Part lain dalam film ini ketika mereka menikmati nasi goreng dengan sambil ngobrol dengan pedagangnya pun seakan ingin menunjukan, "hei ini lho Indonesia". Kita bisa duduk  bareng dan hidup berdampingan. Tidak usah berantem. Menariknya walau pernah melerai perselisihan, Solihin yang fans berat Persib tidak bisa akur dengan temannya Togar, pendukung setia PSMS saat kedua tim kesayangan mereka bertemu. Part ini juga sukses membuat saya atau penonton lainnya yang suka menyaksikan pertandingan sepakbola jadi tersenyum dibuatnya.

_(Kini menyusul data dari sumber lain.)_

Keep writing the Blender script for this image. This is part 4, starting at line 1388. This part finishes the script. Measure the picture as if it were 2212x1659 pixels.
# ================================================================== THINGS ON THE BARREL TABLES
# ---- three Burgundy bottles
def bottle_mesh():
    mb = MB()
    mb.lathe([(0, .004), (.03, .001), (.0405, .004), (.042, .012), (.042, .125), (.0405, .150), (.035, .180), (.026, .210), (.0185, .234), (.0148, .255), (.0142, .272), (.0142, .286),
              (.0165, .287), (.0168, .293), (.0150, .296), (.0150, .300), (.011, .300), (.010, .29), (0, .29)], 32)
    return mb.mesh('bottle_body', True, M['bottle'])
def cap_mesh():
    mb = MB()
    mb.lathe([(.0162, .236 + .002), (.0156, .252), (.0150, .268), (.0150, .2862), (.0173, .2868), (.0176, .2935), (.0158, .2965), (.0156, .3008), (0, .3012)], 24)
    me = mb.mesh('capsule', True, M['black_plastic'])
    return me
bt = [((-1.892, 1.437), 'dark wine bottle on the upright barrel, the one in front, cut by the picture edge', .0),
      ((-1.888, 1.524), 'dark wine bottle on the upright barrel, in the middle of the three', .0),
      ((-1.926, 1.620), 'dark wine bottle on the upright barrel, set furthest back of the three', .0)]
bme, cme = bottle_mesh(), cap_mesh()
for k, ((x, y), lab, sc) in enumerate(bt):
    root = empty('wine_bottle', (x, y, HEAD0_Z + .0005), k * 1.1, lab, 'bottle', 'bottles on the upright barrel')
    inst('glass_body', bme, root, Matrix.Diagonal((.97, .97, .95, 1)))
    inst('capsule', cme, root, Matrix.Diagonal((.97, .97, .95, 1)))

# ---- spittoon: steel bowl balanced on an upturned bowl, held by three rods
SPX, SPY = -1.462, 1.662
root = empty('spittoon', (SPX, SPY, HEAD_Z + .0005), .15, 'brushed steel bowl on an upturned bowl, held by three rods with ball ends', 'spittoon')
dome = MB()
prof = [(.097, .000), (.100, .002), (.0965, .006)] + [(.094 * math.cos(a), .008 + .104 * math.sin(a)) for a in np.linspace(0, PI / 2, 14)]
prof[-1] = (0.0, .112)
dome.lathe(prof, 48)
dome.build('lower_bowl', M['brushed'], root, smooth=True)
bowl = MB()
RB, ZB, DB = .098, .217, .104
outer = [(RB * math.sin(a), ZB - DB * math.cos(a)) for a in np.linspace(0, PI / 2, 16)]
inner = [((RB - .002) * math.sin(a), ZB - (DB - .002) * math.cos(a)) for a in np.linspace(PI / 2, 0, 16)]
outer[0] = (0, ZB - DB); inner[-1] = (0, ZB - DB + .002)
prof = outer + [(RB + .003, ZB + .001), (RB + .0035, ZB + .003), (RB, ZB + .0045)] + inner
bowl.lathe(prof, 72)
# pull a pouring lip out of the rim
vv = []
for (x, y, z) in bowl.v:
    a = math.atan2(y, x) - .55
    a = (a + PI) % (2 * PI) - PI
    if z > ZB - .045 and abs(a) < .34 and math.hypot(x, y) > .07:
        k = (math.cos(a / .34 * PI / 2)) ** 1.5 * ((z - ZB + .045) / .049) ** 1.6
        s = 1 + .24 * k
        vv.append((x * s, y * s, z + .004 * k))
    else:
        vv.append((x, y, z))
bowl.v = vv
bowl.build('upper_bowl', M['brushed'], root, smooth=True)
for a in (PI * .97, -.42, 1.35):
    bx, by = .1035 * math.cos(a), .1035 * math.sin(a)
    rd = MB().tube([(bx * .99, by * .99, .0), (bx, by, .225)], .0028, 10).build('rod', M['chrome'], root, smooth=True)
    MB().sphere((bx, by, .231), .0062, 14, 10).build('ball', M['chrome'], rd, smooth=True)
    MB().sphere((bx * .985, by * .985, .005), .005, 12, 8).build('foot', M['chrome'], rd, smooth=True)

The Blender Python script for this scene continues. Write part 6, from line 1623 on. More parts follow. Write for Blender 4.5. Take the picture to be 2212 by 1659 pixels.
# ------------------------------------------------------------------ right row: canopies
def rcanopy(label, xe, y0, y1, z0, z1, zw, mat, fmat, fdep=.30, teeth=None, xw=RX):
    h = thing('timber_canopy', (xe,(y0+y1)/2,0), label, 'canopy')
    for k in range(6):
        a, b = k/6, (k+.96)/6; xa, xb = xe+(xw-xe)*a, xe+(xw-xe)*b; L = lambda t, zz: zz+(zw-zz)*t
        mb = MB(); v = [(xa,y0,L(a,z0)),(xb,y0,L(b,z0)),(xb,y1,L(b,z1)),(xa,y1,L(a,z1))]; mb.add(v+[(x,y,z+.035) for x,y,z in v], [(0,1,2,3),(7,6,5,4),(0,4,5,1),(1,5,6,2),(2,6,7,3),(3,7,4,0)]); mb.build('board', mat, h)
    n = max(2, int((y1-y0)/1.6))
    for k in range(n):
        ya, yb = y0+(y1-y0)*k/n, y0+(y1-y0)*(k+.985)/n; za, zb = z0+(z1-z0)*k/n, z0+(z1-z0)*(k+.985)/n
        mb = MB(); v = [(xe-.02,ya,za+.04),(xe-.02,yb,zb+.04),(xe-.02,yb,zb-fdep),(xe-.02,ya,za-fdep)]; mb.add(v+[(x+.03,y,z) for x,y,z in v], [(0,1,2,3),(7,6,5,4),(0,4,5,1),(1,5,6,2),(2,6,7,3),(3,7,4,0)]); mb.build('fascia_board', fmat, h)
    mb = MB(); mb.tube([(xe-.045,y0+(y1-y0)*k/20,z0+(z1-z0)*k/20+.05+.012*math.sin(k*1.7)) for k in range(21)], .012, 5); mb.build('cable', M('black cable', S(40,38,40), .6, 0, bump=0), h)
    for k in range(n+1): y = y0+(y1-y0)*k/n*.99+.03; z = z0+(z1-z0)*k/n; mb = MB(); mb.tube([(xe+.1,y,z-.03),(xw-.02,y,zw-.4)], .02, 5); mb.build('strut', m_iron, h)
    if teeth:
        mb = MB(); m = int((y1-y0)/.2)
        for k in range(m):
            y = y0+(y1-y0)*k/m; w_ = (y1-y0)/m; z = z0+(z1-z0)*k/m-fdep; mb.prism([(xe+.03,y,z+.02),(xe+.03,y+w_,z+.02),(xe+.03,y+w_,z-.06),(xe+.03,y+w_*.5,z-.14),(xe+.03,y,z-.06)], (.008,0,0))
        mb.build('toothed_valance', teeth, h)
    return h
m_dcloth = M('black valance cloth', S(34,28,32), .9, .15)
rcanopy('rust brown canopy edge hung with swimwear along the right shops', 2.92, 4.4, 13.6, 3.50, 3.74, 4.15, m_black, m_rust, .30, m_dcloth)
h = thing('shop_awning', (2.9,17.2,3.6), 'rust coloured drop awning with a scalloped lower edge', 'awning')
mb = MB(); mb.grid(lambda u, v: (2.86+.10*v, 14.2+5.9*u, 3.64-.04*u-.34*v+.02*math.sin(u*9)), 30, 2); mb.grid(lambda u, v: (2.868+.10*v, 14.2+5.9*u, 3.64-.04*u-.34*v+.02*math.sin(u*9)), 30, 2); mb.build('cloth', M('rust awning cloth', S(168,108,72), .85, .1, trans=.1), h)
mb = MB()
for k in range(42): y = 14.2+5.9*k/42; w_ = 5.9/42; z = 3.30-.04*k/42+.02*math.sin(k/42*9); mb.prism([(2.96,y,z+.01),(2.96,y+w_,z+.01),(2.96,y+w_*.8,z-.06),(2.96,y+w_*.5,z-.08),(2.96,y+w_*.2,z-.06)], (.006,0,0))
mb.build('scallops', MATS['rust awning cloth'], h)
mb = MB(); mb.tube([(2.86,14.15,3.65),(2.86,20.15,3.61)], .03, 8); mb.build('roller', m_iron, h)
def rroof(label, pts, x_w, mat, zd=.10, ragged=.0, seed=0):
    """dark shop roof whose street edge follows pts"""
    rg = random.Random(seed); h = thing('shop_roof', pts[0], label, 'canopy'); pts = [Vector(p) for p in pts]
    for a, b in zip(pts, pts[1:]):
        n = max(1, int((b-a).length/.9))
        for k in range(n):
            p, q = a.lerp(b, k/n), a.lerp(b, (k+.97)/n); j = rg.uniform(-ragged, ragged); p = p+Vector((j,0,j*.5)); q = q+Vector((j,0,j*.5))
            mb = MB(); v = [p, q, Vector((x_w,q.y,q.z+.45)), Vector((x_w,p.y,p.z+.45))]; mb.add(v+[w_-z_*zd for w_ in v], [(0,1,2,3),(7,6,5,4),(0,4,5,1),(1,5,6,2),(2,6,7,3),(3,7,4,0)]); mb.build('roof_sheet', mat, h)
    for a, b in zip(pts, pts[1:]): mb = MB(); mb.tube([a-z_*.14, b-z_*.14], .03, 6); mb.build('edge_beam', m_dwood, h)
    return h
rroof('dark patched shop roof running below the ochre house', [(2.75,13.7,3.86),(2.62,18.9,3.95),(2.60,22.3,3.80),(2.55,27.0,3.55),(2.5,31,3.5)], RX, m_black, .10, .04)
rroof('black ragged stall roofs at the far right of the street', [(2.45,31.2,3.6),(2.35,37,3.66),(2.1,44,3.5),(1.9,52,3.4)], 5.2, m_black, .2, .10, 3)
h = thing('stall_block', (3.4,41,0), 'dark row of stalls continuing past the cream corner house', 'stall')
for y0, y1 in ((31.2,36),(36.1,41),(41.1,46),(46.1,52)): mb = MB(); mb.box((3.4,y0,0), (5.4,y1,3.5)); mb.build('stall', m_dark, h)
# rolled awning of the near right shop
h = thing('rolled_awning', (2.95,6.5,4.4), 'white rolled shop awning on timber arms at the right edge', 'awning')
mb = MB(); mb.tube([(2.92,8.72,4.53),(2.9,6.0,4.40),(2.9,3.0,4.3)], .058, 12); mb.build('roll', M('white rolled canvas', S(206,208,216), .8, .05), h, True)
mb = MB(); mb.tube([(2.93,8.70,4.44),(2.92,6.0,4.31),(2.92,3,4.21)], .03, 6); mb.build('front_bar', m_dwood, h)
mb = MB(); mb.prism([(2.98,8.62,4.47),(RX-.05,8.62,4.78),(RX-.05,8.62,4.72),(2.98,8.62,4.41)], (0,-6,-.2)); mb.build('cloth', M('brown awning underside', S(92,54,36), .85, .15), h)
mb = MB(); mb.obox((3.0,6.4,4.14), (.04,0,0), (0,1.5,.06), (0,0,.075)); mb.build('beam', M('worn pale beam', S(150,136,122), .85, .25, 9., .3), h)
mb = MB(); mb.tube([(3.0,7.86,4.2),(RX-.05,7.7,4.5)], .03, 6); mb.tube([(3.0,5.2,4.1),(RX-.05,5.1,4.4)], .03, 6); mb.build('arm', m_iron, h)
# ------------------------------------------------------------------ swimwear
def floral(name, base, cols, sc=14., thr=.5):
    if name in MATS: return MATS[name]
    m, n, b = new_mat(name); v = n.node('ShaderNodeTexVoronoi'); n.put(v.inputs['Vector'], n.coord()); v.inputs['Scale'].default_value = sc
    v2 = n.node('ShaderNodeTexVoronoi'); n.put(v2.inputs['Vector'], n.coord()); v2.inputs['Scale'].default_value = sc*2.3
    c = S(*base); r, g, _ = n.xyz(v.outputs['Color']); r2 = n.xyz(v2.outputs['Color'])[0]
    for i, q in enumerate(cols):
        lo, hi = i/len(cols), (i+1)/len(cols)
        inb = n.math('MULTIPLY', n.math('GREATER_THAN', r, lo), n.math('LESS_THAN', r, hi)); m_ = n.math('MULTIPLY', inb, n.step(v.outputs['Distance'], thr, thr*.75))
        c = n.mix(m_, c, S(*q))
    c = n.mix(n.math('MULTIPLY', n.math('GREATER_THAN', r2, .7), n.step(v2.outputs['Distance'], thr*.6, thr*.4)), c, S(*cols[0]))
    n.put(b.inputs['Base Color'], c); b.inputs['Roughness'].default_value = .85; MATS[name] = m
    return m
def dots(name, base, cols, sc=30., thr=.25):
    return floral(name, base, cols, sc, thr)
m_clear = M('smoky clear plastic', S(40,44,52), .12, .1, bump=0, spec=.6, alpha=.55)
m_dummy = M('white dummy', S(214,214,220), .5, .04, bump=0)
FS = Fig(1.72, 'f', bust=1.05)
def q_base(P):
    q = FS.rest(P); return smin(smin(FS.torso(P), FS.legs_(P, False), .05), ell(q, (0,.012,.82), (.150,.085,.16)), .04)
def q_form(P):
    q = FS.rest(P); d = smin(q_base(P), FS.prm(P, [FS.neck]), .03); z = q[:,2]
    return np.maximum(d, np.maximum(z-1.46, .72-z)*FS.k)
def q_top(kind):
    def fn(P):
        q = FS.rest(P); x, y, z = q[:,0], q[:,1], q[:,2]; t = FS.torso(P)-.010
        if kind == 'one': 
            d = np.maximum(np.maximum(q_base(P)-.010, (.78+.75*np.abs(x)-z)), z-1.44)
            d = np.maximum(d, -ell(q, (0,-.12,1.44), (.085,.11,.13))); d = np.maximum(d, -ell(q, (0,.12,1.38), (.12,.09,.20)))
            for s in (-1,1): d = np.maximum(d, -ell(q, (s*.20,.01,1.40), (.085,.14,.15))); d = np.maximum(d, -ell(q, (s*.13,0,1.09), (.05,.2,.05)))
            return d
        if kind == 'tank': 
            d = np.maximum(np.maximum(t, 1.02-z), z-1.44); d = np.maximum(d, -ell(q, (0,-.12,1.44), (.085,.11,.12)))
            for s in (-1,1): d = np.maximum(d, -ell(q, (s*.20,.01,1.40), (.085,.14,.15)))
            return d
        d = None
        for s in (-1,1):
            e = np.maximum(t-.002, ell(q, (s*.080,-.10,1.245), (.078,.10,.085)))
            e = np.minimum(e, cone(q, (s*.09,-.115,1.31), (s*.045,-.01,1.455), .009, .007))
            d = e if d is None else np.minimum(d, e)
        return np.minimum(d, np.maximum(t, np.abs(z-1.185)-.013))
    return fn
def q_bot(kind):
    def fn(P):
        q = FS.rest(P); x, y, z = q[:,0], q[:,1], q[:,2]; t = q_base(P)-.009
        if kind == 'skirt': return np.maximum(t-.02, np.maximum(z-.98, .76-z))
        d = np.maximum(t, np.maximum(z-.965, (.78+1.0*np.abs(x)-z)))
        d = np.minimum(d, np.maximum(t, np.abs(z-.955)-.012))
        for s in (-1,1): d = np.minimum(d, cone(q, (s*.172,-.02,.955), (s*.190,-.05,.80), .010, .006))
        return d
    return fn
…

Akting Dion Wiyoko sebagai Onggy tampak kentara paling memukau dibanding lainnya. Saat ia menangis sambil makan kerupuk adalah bagian terbaik. Di sisi lain, ketika banyak orang sedang merasa frustasi, banyak yang kehilangan selera makan. Saya pikir adegan ini ingin menunjukkan kekesalan Onggy dengan situasi sulit yang dihadapinya. Seakan-akan dengan melumat kerupuk itu, semua kesusahan yang menyebalkan bisa ikut lebur juga.

Kalau ada yang melihat orang sukses di puncaknya, saya yakin itu bukan hasil yang instan. Ada proses yang dilaluinya. Hanya saja sampai di akhir film saya masih bingung sebenarnya selain (dulunya) menjadi karyawan dan jualan, Onggy ini profesinya apa, sih? Baru kemudian setelahnya saya googling dan mengetahui dunia yang digeluti Onggy Hianata yang sekarang mengantarkannya sebagai orang yang sukses. Onggy berhasil terbang menembus batas, meenerabas sekat-sekat kesulitan yang pernah menghimpitnya. Titik balik yang dialami Onggy menuju kesuksesan kalau dieksplor lebih dalam mungkin akan lebih menguras emosi bagi penonton yang menyaksikannya.